(Problem statement) Retype the data exactly, from its first line to the line containing "from mathutils import Vector, Matrix, noise", including both, and skip any picture.
====== Data ======
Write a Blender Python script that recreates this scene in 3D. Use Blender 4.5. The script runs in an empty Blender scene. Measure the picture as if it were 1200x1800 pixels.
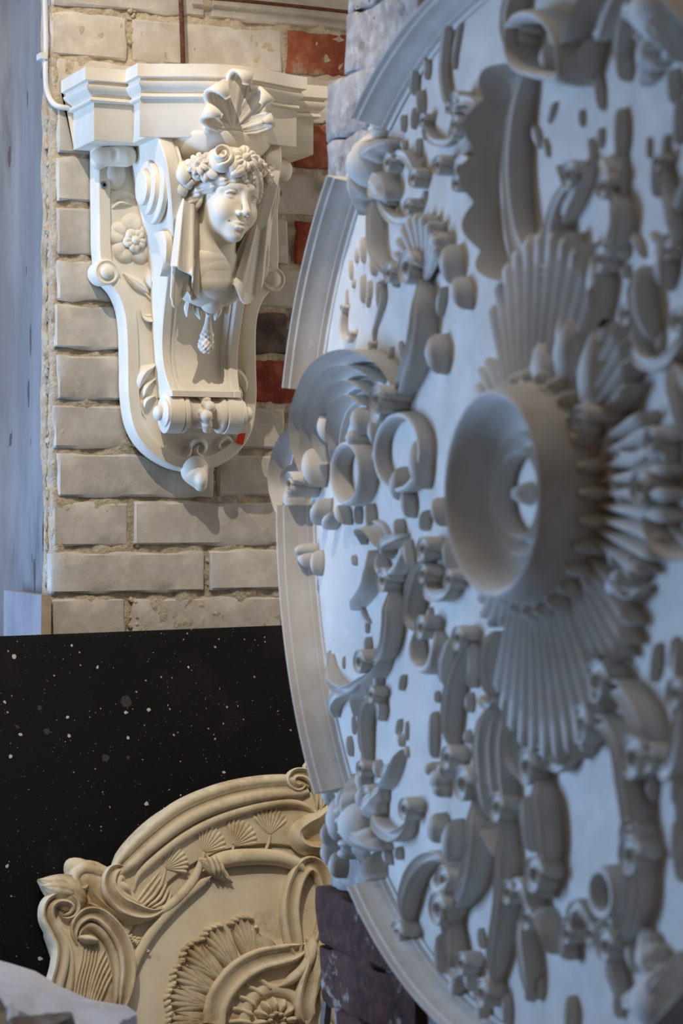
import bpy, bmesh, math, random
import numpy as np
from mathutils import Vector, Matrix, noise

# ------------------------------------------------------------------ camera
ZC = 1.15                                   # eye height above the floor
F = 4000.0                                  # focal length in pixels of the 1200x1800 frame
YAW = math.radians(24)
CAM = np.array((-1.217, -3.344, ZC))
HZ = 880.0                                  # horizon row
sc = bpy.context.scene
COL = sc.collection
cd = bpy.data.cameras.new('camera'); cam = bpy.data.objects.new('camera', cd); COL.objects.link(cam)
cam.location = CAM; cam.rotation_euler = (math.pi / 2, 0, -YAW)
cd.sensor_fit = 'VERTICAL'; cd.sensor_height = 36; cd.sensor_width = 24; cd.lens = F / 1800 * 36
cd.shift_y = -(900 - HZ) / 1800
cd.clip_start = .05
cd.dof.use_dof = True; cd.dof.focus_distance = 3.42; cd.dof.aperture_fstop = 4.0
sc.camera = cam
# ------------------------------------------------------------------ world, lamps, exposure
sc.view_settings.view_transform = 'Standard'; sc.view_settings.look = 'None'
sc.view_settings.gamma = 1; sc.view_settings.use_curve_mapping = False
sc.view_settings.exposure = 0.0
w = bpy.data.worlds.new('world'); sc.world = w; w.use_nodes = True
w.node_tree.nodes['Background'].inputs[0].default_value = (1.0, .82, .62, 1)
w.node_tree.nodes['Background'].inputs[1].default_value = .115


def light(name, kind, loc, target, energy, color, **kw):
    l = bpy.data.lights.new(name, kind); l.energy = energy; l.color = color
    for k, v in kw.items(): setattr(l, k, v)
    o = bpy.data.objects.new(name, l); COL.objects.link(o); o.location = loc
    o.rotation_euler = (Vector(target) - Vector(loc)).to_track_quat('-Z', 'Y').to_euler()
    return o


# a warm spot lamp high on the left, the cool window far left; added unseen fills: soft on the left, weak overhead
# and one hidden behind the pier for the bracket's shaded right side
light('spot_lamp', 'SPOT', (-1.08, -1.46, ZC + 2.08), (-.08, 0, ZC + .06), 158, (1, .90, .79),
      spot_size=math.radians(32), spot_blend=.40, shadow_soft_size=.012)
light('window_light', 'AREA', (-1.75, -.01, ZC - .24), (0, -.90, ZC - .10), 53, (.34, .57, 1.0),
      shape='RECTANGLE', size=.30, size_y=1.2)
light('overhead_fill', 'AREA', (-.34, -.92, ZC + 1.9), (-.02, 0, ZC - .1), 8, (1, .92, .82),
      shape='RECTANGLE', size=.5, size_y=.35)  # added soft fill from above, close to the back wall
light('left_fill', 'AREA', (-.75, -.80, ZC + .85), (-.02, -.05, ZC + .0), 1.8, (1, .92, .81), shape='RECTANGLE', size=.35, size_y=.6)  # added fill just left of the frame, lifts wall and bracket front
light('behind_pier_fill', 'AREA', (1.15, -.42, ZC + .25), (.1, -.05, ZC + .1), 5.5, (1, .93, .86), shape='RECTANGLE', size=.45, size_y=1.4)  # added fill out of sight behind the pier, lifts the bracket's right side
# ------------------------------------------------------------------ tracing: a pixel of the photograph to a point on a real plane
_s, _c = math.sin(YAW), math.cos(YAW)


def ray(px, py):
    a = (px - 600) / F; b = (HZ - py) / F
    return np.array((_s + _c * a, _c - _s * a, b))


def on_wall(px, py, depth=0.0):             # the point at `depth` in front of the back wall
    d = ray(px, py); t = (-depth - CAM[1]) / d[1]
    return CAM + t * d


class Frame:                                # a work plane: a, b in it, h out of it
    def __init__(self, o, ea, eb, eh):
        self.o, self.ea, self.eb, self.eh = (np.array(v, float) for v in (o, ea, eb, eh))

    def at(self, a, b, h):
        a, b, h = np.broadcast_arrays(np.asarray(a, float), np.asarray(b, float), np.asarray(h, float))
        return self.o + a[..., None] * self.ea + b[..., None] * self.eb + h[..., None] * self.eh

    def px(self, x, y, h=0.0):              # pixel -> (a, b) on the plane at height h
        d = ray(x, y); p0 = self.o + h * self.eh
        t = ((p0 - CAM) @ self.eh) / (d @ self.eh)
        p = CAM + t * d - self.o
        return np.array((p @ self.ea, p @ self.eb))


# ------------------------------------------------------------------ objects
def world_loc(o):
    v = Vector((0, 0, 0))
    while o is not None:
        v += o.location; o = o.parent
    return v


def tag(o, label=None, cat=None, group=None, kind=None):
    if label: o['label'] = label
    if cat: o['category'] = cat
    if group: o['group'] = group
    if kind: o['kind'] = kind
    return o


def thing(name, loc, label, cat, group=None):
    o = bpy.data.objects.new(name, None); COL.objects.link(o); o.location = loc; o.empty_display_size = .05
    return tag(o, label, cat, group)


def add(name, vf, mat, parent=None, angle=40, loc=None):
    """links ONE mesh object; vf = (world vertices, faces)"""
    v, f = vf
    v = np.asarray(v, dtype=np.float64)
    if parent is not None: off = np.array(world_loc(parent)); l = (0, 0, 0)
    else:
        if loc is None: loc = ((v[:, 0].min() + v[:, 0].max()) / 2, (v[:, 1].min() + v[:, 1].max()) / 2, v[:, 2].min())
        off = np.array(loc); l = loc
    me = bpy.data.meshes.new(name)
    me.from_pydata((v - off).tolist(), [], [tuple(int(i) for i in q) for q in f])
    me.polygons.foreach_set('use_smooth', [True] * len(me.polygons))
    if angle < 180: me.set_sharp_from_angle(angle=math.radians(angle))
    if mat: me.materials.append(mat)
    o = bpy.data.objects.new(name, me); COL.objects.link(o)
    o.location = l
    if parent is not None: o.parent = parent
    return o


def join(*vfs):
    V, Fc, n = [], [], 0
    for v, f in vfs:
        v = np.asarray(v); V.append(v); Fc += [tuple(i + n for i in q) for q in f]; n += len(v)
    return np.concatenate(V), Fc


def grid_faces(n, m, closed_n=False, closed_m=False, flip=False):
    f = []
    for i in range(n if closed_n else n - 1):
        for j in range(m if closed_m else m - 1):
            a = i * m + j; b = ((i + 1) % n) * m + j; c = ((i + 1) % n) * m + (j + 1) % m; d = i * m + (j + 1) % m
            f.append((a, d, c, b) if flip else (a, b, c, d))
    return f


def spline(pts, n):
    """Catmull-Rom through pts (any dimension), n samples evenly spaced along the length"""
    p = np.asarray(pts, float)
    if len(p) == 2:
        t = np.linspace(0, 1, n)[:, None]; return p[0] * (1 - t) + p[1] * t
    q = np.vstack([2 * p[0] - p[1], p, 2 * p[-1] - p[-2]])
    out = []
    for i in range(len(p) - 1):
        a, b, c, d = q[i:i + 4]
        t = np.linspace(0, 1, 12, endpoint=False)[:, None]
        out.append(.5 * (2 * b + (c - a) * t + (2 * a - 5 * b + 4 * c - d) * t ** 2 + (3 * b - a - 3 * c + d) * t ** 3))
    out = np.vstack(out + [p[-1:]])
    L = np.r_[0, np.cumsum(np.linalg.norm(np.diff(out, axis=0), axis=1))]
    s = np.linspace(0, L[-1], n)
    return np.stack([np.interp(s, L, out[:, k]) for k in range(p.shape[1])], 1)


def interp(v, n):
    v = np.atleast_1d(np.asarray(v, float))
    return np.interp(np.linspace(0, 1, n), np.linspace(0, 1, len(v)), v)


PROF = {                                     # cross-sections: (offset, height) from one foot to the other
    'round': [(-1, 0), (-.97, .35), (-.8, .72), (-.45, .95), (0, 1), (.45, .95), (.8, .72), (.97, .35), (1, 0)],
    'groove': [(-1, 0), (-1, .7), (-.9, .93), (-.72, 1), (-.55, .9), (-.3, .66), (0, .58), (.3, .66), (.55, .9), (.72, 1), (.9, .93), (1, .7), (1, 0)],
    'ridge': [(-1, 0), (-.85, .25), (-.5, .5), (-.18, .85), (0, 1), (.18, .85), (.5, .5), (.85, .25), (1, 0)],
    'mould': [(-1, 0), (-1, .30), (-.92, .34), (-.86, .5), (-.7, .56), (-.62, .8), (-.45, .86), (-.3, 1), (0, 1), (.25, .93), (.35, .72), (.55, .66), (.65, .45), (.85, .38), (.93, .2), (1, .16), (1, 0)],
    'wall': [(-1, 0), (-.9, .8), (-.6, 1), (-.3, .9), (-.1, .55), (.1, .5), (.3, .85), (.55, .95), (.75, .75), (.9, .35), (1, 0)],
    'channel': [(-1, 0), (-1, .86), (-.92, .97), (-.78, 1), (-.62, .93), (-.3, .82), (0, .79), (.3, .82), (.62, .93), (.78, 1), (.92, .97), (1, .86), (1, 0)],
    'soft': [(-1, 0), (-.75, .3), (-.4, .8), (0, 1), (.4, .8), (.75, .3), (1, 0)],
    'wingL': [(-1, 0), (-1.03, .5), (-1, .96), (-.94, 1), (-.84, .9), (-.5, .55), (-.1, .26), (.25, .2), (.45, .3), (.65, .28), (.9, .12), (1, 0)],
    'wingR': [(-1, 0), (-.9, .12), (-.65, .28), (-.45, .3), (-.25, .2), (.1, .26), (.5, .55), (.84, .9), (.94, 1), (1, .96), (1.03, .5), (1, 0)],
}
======
(Exercise solution)
Write a Blender Python script that recreates this scene in 3D. Use Blender 4.5. The script runs in an empty Blender scene. Measure the picture as if it were 1200x1800 pixels.
import bpy, bmesh, math, random
import numpy as np
from mathutils import Vector, Matrix, noise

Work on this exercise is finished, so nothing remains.